New research from the Dubai Chamber of Commerce has highlighted that private equity co-investments, the acquisition of private equity-owned assets as well as direct buyouts and buying minority stakes in companies are the most significant modes of market entry for its members interested in investing in sub-Saharan Africa. With the exception of South Africa, public market investments in other sub-Saharan countries remain of limited interest to Gulf investors.

The study, “Beyond Africa: Gulf Investors and the new Africa”, was produced in collaboration with the Economist Intelligence Unit, and was published during the Chamber’s annual Africa Global Business Forum which was held last week in Dubai. It analyzed investment activity on the continent by the Gulf’s investors, examined the opportunities open to investors as well as the investment vehicles that can be used to enter African markets.

In the first half of 2015, Gulf firms invested $2.7 billion in sub-Saharan Africa, a significant amount representing almost 30% of the total of $9.3 billion invested by Gulf firms between 2005 to 2014. Despite the leap, this total remains small, however, when compared to investment in North Africa where Gulf investors invested almost ten times that amount in fellow Arab countries over the same time period.

While Nigeria, South Africa, Kenya and Uganda have attracted the largest number of Gulf investors, East Africa was the most appealing region for non-commodity investment from the Gulf, with retail and hypermarkets, automotives, commercial banking and tourism considered key sectors. In addition, Manufacturing in Ethiopia, leisure, retail and tourism in Mozambique and Kenya, and education in Uganda were also popular.

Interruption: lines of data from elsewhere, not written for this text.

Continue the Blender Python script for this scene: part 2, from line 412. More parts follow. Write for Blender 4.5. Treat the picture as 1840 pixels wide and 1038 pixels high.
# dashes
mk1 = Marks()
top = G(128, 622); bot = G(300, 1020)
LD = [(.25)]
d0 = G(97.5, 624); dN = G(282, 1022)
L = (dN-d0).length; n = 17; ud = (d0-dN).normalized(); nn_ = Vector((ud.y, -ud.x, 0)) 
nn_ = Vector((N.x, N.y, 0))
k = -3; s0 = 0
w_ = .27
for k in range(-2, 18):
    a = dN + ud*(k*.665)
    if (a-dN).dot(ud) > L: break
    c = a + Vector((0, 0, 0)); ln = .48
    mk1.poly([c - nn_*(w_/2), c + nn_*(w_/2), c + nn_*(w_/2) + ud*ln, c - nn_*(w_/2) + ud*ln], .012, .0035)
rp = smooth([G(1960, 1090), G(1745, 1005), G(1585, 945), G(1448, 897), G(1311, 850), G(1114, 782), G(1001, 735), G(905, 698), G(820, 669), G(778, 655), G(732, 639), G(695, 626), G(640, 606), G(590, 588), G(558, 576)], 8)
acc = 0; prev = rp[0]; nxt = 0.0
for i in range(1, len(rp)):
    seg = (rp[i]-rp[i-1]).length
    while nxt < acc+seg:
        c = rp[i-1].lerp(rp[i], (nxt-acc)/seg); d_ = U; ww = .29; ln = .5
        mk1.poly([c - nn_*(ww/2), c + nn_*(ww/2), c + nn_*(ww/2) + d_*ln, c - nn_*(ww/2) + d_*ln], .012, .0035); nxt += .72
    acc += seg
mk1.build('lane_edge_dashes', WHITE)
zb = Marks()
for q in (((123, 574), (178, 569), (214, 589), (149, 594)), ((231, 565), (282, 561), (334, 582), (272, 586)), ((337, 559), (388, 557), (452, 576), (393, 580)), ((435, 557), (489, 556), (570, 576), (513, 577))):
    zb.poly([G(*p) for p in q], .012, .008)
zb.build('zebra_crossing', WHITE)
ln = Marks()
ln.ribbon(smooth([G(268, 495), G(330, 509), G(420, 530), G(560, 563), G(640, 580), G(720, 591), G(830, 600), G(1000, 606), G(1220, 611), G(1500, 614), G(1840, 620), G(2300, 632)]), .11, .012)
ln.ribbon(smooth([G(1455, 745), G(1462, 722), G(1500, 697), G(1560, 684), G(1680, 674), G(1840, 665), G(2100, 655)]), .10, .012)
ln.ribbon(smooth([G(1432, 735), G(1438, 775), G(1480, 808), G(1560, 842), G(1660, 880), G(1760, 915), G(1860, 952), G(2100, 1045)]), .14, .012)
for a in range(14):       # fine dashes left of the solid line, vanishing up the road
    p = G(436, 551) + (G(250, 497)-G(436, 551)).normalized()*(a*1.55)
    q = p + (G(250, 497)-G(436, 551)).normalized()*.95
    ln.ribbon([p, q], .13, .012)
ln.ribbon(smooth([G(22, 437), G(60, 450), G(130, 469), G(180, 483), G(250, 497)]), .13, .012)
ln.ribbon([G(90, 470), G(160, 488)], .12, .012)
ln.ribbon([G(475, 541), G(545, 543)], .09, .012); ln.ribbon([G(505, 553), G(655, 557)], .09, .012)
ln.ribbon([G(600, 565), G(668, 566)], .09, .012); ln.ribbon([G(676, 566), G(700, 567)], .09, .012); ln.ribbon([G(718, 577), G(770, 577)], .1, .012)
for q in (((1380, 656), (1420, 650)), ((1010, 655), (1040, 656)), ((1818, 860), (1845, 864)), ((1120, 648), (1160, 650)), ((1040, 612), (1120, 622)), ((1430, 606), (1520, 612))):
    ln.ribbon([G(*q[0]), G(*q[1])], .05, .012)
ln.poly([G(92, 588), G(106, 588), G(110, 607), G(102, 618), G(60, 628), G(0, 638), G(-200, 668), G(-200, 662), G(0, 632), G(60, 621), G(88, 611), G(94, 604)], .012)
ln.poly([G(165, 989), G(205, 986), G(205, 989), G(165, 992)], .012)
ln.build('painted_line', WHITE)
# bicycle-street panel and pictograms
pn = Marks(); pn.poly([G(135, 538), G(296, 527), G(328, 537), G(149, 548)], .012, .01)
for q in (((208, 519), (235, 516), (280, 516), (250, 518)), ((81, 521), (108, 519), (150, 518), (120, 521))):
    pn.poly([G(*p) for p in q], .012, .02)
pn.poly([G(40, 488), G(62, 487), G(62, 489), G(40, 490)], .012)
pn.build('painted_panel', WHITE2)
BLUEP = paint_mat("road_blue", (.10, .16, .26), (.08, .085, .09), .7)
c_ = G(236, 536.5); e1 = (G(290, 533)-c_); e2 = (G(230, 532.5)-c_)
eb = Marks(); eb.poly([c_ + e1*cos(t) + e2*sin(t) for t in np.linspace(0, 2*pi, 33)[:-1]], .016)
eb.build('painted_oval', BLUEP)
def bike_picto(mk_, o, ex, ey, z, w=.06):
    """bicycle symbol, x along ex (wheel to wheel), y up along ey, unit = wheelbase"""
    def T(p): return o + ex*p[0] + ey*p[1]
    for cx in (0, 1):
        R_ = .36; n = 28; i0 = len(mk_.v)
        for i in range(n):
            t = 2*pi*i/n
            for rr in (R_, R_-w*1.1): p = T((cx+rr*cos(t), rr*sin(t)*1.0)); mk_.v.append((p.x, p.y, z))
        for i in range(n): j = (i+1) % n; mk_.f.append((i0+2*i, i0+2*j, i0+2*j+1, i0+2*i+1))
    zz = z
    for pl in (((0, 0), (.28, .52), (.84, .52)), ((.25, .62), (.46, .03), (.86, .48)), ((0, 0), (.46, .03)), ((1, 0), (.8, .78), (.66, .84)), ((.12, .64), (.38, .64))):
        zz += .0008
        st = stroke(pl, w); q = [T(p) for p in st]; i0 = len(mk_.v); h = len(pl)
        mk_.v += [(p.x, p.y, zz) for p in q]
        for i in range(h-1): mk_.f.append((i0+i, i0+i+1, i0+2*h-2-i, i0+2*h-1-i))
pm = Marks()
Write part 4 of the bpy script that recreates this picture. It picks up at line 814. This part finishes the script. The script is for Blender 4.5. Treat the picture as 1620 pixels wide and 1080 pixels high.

Despite being buffeted by headwinds caused by the slump in commodity prices, the study pointed to the demographic trends, expanding consumer markets, growing economic stability and improving business environment as factors that continue to make sub-Saharan Africa an attractive investment destination. Despite pulling back to 4.1% in 2015, the IMF is forecasting annual average growth rates of 5.3% between 2017 and 2020 across the region.